Set down exactly, please, each line from the one containing "What Blender Python" through the one containing "random.seed(7); RNG = np.random.default_rng(7)", both lines included, and no other line.

Begin Supplied data

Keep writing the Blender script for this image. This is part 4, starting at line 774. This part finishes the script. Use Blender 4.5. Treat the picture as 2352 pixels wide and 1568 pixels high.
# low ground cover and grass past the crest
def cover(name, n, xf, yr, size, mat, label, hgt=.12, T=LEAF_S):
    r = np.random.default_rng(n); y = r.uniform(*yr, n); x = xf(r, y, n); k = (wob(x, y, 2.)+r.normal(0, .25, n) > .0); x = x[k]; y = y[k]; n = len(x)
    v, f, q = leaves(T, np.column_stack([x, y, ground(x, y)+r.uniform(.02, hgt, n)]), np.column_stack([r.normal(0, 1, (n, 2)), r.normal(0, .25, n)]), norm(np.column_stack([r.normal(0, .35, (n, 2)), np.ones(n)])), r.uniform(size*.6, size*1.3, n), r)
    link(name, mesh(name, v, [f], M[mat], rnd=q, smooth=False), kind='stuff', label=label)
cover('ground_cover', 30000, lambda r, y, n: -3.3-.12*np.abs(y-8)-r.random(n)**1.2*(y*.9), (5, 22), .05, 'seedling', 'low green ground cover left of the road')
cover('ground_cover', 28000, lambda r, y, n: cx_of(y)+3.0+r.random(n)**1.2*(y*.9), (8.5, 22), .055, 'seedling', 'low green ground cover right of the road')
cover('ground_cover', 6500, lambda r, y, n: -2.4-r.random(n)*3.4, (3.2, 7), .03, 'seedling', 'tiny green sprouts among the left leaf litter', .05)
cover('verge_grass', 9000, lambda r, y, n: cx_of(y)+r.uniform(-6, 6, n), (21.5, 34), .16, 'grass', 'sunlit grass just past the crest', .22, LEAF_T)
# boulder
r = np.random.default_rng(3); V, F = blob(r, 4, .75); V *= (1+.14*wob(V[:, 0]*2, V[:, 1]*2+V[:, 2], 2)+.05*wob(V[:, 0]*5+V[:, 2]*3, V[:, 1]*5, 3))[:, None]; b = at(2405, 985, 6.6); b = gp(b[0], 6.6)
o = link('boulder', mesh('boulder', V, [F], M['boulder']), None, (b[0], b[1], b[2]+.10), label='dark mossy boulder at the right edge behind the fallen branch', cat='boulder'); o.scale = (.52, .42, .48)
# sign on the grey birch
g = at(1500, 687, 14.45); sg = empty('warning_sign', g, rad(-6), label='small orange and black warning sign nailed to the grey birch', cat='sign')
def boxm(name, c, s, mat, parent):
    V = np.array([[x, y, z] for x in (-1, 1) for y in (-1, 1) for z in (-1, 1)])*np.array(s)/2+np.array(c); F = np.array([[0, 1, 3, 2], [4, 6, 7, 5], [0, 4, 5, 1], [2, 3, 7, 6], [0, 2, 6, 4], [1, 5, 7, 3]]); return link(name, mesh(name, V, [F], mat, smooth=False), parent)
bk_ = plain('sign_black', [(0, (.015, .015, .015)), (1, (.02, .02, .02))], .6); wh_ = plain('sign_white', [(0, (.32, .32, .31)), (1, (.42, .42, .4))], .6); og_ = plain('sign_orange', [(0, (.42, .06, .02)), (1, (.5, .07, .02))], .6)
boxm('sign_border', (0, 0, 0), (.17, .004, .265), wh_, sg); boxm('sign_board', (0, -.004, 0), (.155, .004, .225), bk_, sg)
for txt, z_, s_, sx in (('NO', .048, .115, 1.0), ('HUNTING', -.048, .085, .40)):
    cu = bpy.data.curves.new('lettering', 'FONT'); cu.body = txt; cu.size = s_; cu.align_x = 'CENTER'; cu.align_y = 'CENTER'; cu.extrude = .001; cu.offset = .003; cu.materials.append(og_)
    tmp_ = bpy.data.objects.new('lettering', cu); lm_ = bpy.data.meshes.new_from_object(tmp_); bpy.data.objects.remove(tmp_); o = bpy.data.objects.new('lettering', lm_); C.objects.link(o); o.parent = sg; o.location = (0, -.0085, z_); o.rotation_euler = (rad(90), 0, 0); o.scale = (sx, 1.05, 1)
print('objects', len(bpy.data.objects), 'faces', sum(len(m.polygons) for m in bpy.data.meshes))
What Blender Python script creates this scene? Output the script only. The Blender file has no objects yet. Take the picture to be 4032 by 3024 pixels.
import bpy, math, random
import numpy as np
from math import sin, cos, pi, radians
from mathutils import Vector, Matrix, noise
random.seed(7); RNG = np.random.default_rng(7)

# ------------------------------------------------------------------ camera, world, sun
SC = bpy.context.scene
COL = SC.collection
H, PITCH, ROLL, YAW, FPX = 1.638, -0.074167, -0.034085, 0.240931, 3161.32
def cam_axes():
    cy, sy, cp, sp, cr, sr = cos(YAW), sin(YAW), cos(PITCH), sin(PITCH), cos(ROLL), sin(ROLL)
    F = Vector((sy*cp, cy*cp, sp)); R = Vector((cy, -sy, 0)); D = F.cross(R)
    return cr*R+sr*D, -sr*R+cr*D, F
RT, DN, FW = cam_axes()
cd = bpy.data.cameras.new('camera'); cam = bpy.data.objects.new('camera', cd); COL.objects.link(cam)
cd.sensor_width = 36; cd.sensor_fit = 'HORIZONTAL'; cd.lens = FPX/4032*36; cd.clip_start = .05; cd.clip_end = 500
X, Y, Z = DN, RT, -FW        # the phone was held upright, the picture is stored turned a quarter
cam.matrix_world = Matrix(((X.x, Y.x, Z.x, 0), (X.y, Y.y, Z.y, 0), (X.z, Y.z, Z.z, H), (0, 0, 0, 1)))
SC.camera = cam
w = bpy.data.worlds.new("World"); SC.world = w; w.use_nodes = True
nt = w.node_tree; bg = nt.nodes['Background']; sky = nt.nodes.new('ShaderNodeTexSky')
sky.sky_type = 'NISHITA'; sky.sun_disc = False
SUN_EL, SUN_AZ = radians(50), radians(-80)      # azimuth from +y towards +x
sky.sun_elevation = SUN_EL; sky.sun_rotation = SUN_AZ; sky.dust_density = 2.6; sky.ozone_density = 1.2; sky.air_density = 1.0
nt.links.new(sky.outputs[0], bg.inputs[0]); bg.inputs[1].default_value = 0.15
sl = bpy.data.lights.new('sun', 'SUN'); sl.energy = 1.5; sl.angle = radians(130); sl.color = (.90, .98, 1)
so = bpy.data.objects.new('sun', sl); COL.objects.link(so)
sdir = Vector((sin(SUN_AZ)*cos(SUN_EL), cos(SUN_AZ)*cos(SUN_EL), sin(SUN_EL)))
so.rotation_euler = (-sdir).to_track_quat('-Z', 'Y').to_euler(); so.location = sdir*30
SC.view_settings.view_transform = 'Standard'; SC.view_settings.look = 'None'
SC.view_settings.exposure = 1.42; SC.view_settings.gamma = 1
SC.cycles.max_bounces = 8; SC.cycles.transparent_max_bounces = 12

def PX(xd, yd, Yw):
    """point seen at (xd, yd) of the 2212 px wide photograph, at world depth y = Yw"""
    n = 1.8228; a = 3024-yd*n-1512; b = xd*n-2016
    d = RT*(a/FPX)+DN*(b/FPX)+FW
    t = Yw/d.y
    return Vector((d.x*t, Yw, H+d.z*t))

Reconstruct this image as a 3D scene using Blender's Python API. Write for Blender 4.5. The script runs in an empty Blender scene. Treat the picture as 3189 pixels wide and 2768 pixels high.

End Supplied data

→ Result of this task:
What Blender Python script creates this scene? Output the script only. The Blender file has no objects yet. Take the picture to be 4032 by 3024 pixels.
import bpy, math, random
import numpy as np
from math import sin, cos, pi, radians
from mathutils import Vector, Matrix, noise
random.seed(7); RNG = np.random.default_rng(7)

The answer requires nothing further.